Toward the end of the focus group, Howie asked how the Men's Program could better serve the gay community of the Brattleboro area.

One participant responded: “It needs to be more accessible. I feel that, because of the huge connection you have with the AIDS Program of Southern Vermont, I am not exactly welcome here.”

Another: “I think more casual events would really help bring in a more relaxed group of people. At the dances that you've hosted, there was a large sense that we really had to have fun. It was a weird pressure. I was glad to meet people, but it didn't feel really natural.”

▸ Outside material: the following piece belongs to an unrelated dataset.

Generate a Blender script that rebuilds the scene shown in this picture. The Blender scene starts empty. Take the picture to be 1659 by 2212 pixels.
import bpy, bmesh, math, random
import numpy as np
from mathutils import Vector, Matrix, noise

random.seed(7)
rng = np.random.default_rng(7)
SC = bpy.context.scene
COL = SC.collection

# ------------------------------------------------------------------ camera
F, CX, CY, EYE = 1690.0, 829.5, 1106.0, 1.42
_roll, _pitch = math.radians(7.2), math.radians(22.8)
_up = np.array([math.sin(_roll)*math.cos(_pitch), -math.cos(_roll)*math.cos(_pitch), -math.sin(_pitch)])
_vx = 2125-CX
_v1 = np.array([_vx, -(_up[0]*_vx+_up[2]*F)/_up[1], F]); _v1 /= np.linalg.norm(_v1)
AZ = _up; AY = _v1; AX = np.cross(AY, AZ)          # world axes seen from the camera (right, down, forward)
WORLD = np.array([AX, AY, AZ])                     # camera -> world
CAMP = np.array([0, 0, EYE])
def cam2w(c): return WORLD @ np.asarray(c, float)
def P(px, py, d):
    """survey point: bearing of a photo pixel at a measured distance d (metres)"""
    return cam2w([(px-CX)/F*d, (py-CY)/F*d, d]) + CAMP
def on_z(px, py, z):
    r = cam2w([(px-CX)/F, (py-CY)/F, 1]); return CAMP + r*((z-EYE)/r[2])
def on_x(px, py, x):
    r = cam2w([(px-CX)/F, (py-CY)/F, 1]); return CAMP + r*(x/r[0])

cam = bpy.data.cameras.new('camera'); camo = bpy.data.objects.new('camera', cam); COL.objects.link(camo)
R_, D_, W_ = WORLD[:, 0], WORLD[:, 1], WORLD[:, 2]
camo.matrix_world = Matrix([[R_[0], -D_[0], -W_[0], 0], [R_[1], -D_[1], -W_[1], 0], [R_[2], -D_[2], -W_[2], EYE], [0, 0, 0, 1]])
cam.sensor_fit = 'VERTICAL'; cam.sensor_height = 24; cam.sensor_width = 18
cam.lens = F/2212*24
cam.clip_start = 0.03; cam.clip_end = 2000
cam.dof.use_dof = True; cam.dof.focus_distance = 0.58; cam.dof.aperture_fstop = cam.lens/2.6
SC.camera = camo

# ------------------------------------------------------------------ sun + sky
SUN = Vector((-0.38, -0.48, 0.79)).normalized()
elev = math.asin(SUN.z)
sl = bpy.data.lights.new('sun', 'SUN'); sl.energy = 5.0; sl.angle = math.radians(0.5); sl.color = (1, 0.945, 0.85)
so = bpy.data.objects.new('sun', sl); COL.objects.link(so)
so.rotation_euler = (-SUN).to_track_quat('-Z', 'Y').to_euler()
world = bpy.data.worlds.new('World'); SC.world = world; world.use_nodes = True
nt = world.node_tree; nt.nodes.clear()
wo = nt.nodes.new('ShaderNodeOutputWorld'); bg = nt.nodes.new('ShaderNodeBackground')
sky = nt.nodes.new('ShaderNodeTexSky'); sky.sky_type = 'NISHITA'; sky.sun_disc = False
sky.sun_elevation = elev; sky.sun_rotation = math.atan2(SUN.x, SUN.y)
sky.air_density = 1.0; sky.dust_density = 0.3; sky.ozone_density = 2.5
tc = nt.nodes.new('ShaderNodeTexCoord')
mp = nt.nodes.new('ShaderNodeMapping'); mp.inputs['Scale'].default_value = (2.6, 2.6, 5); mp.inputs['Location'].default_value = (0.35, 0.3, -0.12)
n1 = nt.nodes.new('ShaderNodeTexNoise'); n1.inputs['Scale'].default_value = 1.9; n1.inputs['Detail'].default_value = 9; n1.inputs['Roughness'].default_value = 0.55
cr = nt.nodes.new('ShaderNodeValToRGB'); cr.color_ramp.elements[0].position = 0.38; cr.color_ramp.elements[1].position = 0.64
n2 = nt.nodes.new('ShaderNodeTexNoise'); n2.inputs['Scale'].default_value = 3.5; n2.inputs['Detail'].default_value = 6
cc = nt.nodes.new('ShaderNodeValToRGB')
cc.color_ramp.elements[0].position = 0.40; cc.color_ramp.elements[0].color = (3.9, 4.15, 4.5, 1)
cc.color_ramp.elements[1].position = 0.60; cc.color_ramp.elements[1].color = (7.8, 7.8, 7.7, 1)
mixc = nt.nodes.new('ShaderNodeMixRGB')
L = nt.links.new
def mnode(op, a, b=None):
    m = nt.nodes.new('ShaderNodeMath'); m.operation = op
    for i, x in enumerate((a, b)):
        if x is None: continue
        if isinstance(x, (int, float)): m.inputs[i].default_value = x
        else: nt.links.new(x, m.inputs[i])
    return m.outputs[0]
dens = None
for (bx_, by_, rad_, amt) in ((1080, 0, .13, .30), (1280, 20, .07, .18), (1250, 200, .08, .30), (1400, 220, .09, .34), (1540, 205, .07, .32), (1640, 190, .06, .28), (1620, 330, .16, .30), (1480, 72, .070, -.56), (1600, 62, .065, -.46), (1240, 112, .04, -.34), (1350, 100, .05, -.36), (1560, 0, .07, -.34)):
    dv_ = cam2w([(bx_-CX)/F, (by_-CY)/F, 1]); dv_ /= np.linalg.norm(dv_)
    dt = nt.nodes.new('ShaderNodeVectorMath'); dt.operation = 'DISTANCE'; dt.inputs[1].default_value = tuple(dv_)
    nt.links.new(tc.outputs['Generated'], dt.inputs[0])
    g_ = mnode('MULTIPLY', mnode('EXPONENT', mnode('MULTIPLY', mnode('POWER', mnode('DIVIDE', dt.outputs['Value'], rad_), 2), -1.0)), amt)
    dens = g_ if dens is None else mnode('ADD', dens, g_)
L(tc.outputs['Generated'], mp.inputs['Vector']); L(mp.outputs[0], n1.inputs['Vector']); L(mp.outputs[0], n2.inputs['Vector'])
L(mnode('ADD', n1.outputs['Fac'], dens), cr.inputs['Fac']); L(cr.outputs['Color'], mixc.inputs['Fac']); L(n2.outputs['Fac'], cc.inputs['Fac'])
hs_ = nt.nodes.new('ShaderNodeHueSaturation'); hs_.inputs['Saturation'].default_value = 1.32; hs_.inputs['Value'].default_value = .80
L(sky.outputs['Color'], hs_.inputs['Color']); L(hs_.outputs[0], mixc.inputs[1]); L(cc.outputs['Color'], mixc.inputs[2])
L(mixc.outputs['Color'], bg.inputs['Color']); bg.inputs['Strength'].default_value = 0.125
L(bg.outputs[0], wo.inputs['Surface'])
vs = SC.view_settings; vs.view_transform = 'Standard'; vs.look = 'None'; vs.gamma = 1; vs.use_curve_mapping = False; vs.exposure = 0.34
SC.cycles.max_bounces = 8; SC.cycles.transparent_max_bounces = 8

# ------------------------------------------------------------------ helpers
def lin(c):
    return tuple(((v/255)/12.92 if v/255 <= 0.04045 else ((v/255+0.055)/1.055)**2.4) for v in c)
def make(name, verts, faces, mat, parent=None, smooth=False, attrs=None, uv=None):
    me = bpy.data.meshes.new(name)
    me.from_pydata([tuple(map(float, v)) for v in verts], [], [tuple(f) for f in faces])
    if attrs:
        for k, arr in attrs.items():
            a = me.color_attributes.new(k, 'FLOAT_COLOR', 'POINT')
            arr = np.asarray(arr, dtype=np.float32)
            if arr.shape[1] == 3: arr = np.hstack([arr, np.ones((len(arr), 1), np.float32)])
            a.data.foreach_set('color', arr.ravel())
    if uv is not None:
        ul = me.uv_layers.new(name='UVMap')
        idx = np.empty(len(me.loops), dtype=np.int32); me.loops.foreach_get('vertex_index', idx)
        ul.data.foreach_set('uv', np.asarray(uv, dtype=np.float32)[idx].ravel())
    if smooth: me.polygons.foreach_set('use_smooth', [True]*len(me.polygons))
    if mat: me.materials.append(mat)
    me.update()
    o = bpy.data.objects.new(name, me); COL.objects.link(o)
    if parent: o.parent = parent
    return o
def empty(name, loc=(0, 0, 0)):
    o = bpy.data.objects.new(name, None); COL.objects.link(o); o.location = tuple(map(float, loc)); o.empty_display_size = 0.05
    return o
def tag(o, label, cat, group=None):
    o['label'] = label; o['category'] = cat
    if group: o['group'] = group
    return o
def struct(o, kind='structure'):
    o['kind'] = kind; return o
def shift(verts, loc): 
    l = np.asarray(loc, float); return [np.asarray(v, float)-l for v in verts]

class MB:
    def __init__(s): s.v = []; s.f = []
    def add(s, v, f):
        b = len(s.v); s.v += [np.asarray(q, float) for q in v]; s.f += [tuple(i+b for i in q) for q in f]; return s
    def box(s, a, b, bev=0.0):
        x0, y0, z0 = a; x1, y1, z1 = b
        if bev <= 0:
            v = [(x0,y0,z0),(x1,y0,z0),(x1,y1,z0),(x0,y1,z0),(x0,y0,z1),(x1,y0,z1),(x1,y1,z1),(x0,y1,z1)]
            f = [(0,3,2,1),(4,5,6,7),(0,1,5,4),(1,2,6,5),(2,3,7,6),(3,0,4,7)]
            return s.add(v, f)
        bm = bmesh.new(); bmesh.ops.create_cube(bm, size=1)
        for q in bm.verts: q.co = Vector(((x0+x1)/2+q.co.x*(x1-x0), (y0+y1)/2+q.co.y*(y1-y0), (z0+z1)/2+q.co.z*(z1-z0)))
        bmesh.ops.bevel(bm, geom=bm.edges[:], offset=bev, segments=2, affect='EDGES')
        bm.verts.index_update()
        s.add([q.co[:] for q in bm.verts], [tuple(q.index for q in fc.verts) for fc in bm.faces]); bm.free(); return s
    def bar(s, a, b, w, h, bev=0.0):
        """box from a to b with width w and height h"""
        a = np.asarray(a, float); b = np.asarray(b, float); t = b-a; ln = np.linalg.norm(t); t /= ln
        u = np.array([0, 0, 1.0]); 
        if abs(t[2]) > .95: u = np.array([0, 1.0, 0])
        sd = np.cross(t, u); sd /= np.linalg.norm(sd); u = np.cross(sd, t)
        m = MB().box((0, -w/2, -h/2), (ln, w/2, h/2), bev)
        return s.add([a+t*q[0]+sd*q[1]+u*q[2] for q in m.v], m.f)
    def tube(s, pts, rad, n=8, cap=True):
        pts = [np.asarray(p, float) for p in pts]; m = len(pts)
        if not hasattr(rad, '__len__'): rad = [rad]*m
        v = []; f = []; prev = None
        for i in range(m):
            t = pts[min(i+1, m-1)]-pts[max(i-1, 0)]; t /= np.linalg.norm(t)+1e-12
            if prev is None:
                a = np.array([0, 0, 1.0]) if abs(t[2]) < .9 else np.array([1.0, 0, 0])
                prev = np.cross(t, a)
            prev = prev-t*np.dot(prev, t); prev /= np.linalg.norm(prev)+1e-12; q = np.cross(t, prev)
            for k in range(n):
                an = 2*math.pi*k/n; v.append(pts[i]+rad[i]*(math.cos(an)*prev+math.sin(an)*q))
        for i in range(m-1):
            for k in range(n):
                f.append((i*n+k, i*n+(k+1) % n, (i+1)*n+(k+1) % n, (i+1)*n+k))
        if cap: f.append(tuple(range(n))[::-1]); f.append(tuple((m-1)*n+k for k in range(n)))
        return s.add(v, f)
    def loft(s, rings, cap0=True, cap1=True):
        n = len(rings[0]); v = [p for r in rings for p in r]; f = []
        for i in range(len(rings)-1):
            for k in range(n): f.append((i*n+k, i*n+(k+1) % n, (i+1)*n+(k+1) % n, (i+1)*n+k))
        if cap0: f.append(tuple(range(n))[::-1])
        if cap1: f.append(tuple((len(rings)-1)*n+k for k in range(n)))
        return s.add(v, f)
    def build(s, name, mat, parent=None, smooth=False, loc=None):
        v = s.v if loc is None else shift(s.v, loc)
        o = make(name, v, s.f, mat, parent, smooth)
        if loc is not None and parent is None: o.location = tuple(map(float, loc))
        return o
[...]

The issues they raised are the exact ones that have been troubling gay culture in America for decades. Because of the lack of visibility, there has been a need to hold big events that, if not public, help shine light on this culture, and give it focus and a sense of solidarity.

But often these events essentialize the gay experience down to an overly sexualized affair. It is true that they help form the groundwork for a gay community, but they often deny the more complex parts of human existence.

It appears that the members of the focus group and the Men's Program want a space where gay men can come together to discuss these other parts of their lives.

There is a long path ahead until the gay community of Brattleboro and America has the sense of solidarity it desires.

Foucault describes sexual repression as “so firmly anchored [] that more than one denunciation will be required in order to free ourselves from it; the job will be a long one.” In order to have a proper and effective denouncement of their repression, members of the gay community must first organize.

There is now a firm sense of gay identity, but it is still at an edge, needing transformation. The Brattleboro's Men's Program and similar organizations around the country are working to create strong communities for gay men to reach out to.

Through small steps like monthly focus groups and community events, a spreading sense of solidarity in the gay community is inevitable. All that is required are initiative and persistence.